Suisen no Hana (Narcissus Flower) by Iizuka Rokansai

Iizuka Rokansai / 飯塚琅玕斎

1890-1959

Suisen no Hana, (Narcissus Flower)

Dated Taisho 14/15 (1924-25)

30.5 x 19 x 19 cm

11.8 x 7.5 x 7.5 in

Original box signed and sealed by Rokansai

Original lacquered water container

This basket appears to be the earliest known dated work of Iizuka Rokansai. The inscription on the box indicates that it was made in Taisho year of the snake/cow, or Taisho 14/15. Since the basket's title is Narcissus Flower, which in Japan flowers in the middle of winter, we can understand that it was made in the winter months at the turn of 1924 to 1925.

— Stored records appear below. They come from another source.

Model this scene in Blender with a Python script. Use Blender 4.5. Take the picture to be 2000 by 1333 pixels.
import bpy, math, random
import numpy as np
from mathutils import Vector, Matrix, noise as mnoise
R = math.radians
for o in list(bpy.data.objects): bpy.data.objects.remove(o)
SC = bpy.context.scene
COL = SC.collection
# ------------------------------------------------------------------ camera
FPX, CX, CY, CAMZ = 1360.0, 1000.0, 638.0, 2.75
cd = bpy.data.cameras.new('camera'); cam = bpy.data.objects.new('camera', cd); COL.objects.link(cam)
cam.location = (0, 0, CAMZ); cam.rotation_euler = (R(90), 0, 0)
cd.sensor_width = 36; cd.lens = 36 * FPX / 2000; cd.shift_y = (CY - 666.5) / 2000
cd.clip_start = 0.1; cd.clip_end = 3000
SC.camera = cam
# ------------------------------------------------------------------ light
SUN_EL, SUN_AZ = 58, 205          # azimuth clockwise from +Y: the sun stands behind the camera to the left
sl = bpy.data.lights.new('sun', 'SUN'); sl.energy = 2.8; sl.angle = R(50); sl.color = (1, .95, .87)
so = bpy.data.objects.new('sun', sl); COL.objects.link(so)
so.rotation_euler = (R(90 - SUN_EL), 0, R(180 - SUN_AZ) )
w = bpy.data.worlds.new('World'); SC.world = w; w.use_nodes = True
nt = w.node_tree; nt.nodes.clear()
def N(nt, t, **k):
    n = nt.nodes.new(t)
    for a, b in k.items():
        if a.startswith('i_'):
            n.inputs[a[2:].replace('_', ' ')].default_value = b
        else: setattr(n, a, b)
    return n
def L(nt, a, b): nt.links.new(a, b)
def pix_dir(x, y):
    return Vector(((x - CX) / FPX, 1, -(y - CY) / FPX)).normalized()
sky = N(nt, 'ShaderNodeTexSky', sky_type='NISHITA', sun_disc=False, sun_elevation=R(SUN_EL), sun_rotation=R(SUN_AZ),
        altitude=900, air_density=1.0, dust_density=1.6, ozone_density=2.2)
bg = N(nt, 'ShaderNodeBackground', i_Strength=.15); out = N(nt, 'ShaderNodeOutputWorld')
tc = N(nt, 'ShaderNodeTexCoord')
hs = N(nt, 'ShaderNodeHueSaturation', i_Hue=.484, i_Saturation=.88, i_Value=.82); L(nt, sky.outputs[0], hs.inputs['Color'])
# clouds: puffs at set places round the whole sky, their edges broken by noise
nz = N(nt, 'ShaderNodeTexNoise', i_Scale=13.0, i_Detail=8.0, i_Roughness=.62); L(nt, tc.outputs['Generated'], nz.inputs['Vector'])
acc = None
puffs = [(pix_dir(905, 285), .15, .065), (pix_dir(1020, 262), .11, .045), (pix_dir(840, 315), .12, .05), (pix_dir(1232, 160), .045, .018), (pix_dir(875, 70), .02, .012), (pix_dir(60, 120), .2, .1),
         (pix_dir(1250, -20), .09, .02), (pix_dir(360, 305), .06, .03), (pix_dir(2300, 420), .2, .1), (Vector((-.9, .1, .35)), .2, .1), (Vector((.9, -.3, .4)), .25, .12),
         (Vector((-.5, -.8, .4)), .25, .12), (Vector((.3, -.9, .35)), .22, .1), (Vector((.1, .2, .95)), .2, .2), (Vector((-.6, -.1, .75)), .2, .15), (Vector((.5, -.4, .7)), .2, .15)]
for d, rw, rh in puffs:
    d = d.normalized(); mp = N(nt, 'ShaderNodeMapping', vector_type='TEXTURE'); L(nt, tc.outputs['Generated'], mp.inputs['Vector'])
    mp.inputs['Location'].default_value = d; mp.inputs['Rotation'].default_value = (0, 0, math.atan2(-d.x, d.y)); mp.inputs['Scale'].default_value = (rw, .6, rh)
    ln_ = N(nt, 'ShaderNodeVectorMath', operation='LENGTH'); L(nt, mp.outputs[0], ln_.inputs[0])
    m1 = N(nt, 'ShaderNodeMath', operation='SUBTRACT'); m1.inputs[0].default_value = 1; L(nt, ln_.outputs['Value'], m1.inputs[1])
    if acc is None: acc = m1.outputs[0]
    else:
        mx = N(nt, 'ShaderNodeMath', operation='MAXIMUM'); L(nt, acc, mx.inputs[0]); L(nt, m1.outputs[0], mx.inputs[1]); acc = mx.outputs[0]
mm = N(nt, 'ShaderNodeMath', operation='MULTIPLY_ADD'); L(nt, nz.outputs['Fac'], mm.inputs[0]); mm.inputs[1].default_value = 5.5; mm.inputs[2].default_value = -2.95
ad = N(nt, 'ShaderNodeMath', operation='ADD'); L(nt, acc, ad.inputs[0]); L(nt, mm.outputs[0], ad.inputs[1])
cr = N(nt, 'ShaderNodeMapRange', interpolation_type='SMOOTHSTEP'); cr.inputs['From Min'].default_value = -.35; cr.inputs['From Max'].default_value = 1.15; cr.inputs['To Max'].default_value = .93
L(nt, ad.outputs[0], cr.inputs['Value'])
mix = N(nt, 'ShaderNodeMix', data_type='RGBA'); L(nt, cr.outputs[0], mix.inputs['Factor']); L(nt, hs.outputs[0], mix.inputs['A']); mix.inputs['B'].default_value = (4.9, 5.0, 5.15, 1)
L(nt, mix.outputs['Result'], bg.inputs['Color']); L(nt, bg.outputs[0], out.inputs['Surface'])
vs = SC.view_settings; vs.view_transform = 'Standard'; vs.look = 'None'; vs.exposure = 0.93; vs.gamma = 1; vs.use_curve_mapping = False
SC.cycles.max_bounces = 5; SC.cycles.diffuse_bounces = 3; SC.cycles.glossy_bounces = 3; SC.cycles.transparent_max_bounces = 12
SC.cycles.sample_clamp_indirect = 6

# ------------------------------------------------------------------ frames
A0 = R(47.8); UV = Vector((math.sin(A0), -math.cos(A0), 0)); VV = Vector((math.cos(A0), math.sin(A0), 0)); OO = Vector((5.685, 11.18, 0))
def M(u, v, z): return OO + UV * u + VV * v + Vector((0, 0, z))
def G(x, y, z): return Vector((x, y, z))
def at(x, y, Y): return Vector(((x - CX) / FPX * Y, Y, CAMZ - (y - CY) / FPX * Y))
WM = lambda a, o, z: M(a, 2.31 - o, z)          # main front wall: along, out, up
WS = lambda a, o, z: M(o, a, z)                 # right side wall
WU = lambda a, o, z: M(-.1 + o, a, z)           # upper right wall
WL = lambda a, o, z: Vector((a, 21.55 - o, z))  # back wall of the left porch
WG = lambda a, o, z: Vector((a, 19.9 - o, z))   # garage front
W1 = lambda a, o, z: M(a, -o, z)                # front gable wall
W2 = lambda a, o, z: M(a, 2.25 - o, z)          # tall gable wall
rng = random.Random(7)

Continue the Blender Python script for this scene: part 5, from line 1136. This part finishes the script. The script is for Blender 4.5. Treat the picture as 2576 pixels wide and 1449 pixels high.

Interestingly, this very early Rokansai has a partner found in the NAEJ Collection. Appearing as Plate 207 in Baskets: Masterpieces of Japanese Bamboo Art 1850-2015 (A+C VWG, nd) the basket titled Lotus Seed (Hasu no Mi) is signed on bottom by Rokansai and dated Summer 1925. It is a near perfect match for this one. 

These two baskets, made six months apart, one in winter and the other in summer, call the attention of any Rokansai enthusiast. Aside from works created for special exhibitions later in life, Rokansai rarely dated his works, and he rarely, if ever, made two so nearly identical works. About five additional baskets with similar (approximate) dates appear in Iizuka Rokansai: Master of Modern Bamboo Crafts (Tochigi Prefectural Museum of Fine Arts, 1989). Rokansai would have then been in his early thirties and only recently working under his personal artist name, rather than the name of his elder brother Hosai II (1872-1934). 

 

It is interesting to note that first works attributed directly to Rokansai are relatively familiar mingei-inspired works. Soon he would begin to redefine the field itself, nearly singlehandedly transforming one of the most ancient human arts. These two baskets, Narcissus Flower and Lotus Seed, winter and summer, stand slightly apart from the more familiar forms of this early period, however. Their poetic titles and easy-breathing form, understated and yet complex at the same time, draw us in. Looking more closely at this basket one finds that it is made not of single lengths of madake, as appears to be the case at first, but instead of layers of very finely split bamboo which was then stacked in its original order. As a consequence, the basket appears rigid to the eye, but is actually gently flexible in the hand. It is the kind of subtle and seemingly effortless complexity that portends the Rokansai to come.